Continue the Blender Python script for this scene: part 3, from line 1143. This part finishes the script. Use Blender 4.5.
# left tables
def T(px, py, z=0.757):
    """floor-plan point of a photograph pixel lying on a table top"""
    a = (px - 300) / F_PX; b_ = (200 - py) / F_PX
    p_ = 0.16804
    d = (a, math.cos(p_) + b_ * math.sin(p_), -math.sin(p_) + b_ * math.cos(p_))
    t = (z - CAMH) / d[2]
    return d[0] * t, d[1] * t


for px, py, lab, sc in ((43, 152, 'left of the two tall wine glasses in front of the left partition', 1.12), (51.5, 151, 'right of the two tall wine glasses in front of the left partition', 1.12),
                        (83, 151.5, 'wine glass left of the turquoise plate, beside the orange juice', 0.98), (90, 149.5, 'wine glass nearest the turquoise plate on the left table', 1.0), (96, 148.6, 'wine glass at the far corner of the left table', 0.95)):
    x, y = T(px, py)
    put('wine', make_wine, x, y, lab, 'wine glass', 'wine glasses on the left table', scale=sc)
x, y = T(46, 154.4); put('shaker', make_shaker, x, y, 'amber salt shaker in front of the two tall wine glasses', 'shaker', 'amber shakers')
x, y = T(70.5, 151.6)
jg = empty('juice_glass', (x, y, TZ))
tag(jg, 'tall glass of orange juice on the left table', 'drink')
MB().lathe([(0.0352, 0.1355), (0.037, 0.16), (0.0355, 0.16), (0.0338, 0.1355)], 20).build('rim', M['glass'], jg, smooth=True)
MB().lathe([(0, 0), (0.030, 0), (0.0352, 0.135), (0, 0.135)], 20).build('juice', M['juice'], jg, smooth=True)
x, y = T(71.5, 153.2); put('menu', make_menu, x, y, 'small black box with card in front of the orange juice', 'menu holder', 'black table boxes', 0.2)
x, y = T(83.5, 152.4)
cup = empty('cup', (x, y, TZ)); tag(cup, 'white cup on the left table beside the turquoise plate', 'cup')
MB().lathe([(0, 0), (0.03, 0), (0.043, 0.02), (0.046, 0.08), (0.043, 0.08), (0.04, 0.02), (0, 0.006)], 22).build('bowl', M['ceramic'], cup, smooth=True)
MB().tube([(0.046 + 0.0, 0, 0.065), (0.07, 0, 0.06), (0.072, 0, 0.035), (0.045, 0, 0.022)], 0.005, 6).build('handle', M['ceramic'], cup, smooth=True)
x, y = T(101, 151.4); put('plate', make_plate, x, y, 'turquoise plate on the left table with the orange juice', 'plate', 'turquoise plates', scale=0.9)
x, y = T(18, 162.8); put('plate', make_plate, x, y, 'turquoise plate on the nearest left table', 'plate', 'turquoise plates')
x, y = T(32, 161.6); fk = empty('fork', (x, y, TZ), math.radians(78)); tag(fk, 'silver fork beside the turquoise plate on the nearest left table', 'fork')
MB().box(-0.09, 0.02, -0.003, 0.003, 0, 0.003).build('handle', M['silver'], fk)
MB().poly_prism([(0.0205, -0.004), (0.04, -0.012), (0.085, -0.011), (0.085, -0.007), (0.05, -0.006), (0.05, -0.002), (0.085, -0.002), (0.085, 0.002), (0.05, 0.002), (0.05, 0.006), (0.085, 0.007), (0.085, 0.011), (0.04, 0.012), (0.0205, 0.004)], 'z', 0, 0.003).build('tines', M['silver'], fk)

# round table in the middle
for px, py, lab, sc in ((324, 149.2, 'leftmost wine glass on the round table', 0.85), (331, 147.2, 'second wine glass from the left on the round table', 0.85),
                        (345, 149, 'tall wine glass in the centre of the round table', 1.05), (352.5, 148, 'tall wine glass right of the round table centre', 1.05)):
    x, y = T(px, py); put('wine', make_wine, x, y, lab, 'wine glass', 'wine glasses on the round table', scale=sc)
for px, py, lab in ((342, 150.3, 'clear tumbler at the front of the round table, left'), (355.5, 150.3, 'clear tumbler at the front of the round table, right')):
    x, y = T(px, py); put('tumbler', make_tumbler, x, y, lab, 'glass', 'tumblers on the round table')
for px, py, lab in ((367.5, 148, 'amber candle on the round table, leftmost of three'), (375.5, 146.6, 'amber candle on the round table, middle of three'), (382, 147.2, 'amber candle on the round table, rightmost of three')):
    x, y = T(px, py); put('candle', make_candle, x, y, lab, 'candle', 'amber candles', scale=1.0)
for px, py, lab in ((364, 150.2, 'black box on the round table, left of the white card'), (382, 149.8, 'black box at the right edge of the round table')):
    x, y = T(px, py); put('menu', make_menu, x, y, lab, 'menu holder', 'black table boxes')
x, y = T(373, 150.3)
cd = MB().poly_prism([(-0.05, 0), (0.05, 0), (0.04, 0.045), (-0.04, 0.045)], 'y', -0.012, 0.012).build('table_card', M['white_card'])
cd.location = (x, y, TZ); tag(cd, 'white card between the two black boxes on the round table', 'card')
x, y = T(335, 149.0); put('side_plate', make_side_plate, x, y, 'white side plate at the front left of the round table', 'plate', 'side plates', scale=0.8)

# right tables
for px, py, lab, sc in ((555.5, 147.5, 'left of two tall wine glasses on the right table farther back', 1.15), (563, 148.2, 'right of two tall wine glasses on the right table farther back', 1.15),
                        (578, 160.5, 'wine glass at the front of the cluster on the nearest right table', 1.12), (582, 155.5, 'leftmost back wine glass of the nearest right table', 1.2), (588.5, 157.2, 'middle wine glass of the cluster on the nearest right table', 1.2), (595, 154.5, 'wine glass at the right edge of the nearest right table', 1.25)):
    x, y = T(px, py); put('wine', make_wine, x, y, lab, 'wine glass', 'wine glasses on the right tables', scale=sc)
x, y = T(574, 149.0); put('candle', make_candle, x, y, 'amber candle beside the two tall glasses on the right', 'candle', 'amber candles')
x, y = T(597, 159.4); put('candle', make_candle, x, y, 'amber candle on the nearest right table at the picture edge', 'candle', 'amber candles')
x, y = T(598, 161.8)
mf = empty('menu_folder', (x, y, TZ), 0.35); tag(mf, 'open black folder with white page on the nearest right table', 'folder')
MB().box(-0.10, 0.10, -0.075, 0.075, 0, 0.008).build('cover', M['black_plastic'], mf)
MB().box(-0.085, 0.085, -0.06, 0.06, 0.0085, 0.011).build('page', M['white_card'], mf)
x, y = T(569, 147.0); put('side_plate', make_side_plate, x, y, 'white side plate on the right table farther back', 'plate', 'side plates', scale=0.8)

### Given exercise
Restate the listing exactly, starting at its first line and ending at the line where "return d[0] * t, d[1] * t" occurs; include both and no other lines.

### Full output
Continue the Blender Python script for this scene: part 3, from line 1143. This part finishes the script. Use Blender 4.5.
# left tables
def T(px, py, z=0.757):
    """floor-plan point of a photograph pixel lying on a table top"""
    a = (px - 300) / F_PX; b_ = (200 - py) / F_PX
    p_ = 0.16804
    d = (a, math.cos(p_) + b_ * math.sin(p_), -math.sin(p_) + b_ * math.cos(p_))
    t = (z - CAMH) / d[2]
    return d[0] * t, d[1] * t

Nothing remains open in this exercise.